Dans la soirée, la députée Renaissance Prisca Thevenot est allée jusqu’à évoquer sur le réseau social X des tractations secrètes entre Marine Le Pen et Olivier Faure. Un « tweet mensonger » a immédiatement répliqué le patron du PS, sommant sa collègue macroniste à retirer sa publication. Reste que la stratégie des roses a aussi du mal à convaincre certains de ses partenaires avec lesquels les relations sont habituellement bien plus sereines qu’avec LFI. « Je ne comprends plus ce que fait le PS », a dénoncé Cyrielle Chatelain, présidente du groupe écolo, sur franceinfo. « J’ai l’impression que, depuis la non-censure, ils cherchent des raisons, des objets symboliques sans forcément regarder le contenu », a-t-elle déploré.

 

Punching-ball

 

Auprès du HuffPost, une source parlementaire socialiste admet que le compte est « insatisfaisant » à ce stade. Mais pas de quoi remettre en question la position adoptée en interne. « Le débat parlementaire ne se résume pas à des extraits sur TikTok. On assume de se battre pour prendre ce qu’il y a à prendre. Le renoncement à l’année blanche sur les retraites ou les minima sociaux ce n’est pas rien. C’est la pression socialiste qui apporte ces résultats », fait valoir notre interlocuteur, soulignant que l’amendement du MoDem sur la fortune improductive (que présente régulièrement le bayrouiste Jean-Paul Matteï) permettrait de ramener deux milliards d’euros de recettes supplémentaires. Un gain non négligeable, mais qui attire au PS plus de critiques que de reconnaissance. Ce qui pose, encore, la question de la pertinence de cette stratégie.

Mais pour les socialistes, la tournure prise par le débat public en vaut la chandelle. « Ça fait deux mois que le pays est en boucle sur la taxe Zucman, et que les discussions médiatiques ne tournent plus autour des sorties extrémistes de Bruno Retailleau. On obtient des victoires culturelles, sur les retraites, sur le retour de l’ISF, même si la formule votée hier reste à retravailler », explique notre source, considérant que c’est « la place centrale » occupée par le PS depuis la non-censure qui transforme le parti d’Olivier Faure « en puching-ball » sur lequel tapent les autres forces politiques : « Ça provoque de la jalousie à gauche, parce que c’est nous qui mettons la justice fiscale au cœur débat, et ça énerve à droite parce que nos thèmes gagnent du terrain. »
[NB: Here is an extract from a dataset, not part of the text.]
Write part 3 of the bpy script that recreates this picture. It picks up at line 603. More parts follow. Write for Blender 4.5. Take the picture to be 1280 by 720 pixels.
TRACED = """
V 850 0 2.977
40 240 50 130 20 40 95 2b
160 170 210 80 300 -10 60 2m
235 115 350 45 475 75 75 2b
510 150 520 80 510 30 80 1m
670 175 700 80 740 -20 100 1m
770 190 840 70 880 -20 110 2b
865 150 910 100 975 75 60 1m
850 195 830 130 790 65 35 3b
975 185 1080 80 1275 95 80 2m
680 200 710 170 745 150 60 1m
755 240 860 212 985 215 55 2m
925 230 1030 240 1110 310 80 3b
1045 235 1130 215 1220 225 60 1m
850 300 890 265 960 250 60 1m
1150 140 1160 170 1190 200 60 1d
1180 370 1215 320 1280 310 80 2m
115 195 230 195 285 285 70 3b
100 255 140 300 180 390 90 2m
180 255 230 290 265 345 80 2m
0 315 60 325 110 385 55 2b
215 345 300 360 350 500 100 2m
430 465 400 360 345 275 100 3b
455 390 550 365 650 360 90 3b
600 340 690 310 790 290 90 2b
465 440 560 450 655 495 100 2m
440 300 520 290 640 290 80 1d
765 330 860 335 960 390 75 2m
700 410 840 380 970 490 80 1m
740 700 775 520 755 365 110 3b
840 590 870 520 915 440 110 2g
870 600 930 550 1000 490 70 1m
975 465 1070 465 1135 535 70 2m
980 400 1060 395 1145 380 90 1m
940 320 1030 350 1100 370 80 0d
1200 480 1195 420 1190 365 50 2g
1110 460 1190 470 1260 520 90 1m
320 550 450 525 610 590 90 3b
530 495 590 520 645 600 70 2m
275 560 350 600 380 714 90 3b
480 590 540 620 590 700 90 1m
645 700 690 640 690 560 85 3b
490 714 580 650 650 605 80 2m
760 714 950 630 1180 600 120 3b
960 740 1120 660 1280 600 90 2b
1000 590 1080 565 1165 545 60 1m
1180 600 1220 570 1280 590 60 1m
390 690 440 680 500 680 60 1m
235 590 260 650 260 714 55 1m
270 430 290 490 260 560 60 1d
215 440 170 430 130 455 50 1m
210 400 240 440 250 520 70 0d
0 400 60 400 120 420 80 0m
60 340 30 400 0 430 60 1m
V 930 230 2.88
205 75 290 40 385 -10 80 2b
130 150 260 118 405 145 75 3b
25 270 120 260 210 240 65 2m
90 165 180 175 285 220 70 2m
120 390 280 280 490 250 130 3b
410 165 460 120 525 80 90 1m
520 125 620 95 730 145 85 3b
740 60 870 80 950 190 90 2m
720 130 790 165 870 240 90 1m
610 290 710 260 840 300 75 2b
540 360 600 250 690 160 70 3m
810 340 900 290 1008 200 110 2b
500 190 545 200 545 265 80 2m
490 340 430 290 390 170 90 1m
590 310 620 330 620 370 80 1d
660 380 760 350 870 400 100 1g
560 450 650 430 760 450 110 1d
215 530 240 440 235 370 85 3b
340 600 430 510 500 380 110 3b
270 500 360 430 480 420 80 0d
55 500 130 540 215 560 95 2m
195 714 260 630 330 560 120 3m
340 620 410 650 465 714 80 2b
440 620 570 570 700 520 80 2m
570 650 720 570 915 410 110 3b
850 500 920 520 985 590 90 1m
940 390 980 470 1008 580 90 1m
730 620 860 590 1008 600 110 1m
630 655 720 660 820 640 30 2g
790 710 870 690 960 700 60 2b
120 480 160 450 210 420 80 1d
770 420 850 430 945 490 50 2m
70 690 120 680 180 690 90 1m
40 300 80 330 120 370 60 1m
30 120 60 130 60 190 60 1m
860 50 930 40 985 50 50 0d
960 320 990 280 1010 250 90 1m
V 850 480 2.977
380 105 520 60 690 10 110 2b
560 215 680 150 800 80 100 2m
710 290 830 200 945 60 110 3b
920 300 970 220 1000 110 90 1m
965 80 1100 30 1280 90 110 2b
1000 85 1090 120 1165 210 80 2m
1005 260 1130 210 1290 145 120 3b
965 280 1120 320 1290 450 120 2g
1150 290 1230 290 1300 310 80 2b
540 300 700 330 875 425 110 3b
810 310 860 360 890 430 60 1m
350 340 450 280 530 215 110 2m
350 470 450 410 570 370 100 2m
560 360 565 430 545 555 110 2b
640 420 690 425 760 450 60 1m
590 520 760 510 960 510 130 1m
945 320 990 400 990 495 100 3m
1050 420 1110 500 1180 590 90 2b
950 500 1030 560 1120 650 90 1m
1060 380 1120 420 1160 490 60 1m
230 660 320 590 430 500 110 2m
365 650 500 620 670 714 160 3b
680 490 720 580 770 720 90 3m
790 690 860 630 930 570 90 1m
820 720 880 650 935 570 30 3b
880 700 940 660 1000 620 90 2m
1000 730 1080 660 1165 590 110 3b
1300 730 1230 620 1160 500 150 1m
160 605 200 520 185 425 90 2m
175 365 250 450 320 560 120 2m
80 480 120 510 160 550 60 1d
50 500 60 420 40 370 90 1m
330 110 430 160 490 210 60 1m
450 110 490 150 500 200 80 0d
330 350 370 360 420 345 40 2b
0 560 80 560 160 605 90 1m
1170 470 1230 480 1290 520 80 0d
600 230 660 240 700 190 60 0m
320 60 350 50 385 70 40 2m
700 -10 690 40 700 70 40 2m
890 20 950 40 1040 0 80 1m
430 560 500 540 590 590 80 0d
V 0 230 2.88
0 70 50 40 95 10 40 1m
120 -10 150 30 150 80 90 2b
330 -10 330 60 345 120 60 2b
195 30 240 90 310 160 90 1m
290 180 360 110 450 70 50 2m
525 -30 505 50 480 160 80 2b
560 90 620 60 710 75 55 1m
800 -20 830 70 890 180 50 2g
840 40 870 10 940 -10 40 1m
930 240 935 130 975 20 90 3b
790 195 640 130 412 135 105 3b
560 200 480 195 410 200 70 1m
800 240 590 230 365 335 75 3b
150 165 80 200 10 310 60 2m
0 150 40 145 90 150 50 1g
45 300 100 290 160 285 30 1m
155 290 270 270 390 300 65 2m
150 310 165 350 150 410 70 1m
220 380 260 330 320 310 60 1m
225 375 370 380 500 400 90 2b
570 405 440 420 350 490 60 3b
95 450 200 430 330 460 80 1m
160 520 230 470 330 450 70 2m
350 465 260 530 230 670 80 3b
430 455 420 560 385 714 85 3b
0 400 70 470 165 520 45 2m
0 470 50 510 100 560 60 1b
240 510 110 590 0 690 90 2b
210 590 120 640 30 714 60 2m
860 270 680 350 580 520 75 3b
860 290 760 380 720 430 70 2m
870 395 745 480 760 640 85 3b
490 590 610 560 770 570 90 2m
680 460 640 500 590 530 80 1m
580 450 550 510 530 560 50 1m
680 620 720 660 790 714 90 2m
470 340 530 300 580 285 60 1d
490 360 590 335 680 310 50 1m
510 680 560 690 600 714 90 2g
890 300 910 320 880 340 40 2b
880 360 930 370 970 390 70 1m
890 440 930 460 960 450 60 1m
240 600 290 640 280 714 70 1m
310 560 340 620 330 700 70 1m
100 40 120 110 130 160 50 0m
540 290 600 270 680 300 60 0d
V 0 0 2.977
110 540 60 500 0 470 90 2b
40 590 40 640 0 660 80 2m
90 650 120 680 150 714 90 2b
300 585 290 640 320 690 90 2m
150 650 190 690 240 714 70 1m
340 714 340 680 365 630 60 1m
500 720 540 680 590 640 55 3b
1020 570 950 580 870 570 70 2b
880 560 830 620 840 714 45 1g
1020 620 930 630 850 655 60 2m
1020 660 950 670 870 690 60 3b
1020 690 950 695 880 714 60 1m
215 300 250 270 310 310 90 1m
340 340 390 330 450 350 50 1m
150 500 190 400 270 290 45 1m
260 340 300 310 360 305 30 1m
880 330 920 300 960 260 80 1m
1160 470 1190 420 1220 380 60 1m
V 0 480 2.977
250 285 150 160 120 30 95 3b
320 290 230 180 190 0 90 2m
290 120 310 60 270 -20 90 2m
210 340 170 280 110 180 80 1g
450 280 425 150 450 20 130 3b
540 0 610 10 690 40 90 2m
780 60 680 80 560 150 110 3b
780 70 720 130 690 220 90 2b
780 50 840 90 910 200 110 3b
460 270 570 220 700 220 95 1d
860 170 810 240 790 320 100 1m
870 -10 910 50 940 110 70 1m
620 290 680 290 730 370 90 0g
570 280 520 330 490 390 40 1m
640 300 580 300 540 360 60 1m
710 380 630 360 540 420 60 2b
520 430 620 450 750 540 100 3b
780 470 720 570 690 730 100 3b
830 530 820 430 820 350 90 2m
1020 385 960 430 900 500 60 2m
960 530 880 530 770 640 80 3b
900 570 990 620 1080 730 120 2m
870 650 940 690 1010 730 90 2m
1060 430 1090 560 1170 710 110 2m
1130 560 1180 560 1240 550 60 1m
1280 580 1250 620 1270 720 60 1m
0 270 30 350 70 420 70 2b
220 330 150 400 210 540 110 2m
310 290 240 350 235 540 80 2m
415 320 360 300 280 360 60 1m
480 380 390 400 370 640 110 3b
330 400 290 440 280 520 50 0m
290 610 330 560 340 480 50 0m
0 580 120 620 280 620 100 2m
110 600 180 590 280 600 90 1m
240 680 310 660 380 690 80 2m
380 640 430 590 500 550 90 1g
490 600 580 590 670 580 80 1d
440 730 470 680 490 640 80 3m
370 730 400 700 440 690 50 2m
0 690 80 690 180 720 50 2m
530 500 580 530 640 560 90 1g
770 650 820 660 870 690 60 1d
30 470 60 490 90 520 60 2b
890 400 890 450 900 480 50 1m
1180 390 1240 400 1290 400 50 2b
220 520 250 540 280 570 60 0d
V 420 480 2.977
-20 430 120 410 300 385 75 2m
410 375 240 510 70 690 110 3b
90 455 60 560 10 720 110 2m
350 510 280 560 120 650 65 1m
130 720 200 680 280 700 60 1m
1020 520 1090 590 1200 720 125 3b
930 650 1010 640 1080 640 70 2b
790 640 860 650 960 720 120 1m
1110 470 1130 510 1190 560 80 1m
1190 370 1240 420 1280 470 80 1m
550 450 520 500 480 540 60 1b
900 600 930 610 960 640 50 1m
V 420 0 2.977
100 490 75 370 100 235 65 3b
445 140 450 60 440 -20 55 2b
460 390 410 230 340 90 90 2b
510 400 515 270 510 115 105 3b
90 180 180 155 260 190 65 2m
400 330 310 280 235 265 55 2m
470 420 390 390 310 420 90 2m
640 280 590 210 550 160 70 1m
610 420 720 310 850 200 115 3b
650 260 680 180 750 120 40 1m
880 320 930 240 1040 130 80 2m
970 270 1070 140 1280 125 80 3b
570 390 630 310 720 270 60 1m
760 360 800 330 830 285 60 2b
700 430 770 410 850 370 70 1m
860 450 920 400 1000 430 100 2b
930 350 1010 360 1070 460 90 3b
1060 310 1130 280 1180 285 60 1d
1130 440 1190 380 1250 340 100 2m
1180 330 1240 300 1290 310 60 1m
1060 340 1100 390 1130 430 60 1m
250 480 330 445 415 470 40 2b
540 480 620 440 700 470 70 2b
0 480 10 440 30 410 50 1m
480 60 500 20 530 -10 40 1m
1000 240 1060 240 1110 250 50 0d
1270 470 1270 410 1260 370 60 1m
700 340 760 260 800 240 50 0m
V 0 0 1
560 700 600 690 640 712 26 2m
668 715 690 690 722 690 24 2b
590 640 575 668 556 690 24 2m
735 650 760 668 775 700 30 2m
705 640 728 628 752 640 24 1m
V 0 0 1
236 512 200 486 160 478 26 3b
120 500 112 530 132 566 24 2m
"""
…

Reste que la stratégie socialiste demeure risquée car, pour le moment, les résultats sont loin d’être à la hauteur des sacrifices consentis. Et qu’il faudra bien un jour sortir de l’ambiguïté sur ce qui vaut, ou non, la censure. « Pour l’instant, les socialistes semblent vouloir encore croire à un geste du Premier ministre. Mais à force de jouer avec la corde raide, ils risquent de tomber. S’ils n’obtiennent rien, ils devront bien se rendre compte qu’ils sont les dindons de la farce et finiront peut-être par voter la censure », observe dans La Dépêche le politologue Roland Cayrol, qui juge que, pour l’instant, les socialistes « se sont fait rouler dans la farine ». Ils ont jusqu’à la fin des discussions budgétaires pour prouver le contraire.